Wage War for More Dress Shirts and Caviar and Less White Collars and Applesauce at the Plymouth

NO WRITER ATTRIBUTED

WHITE COLLARS, A Comedy of American Life at the Plymouth. It was produced by MISS ANNE NICHOLS, so the Author's Name was Printed on the Program in Type Too Small to Read.

--

"Heigh ho" said Mr. Meneken, "So it's 'White Collars' tonight. Shall we razz it good?"

"If it's bad" said Mr. Nathan, closing the taxi door, "which it will be," and added smugly, "We must try to be fair".

--

The first act was half over.

"It's a parody," declared Mr. Mencken.

"No," said Mr. Nathan solemnly, "I actually believe they mean it".

"A-w-w" said Mr. Mencken, sneezing into his handkerchief.

--

The second act was well under way.

Mr. James Bradbury Jr., the talented Swiss comedian, was being sobered up off stage, and Mme. Dorothy Hall as stenographer Joan Thayer rested her head against the shoulder of her millionaire husband, impersonated by Mr. John Warner, and cooed "My d-a-r-l-i-n-g".

As one man, Messrs. Mencken and Nathan exchanged a bilious fish eye, carefully adjusted their elegant opera cloaks, gave a final pat to the knap of their ritzy beaver bats, donned their immaculate white capeskin gloves and stalked up the aisle amid envious glances.

--

The third act was progressing.

But the distinguished critics were not there to see it.

Ensconced at a table in Jakey Wirth's swell beer saloon they were partaking of hohn kukken and tongue blood pudding.

"I view that play with alarm," declared M. Mencken.

"Something should be done about it," asserted Herr.
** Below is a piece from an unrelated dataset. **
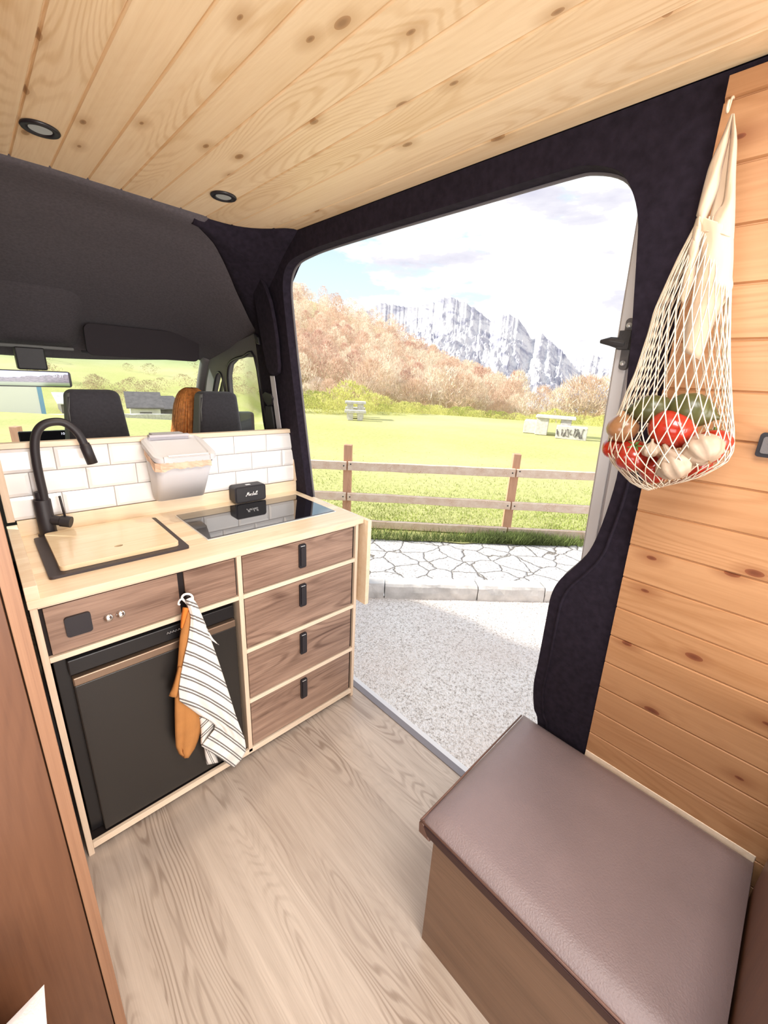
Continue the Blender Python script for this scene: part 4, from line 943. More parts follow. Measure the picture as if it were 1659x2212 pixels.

Nathan.

"Let us write to our Congressman."

"On the contrary I favor a statement to the press."

So, with the aid of Herm the waiter, the following manifesto was indited:

"In the interests of fair play, we, the undersigned, feel called upon to rise in defence of the voiceless middle classes. The middle classes have-never done anything to the playwright. On the contrary they have been very nice about buying tickets and even sitting through entire productions. We wish Miss Nichols and her pals would lay off Apple Sauces, Abies Irish Roses, and White Collarses and give us more dress suit dramas. We favor uplift. Yah! "Y'rs.   "GEORGE.   "HENRY.   "HERM."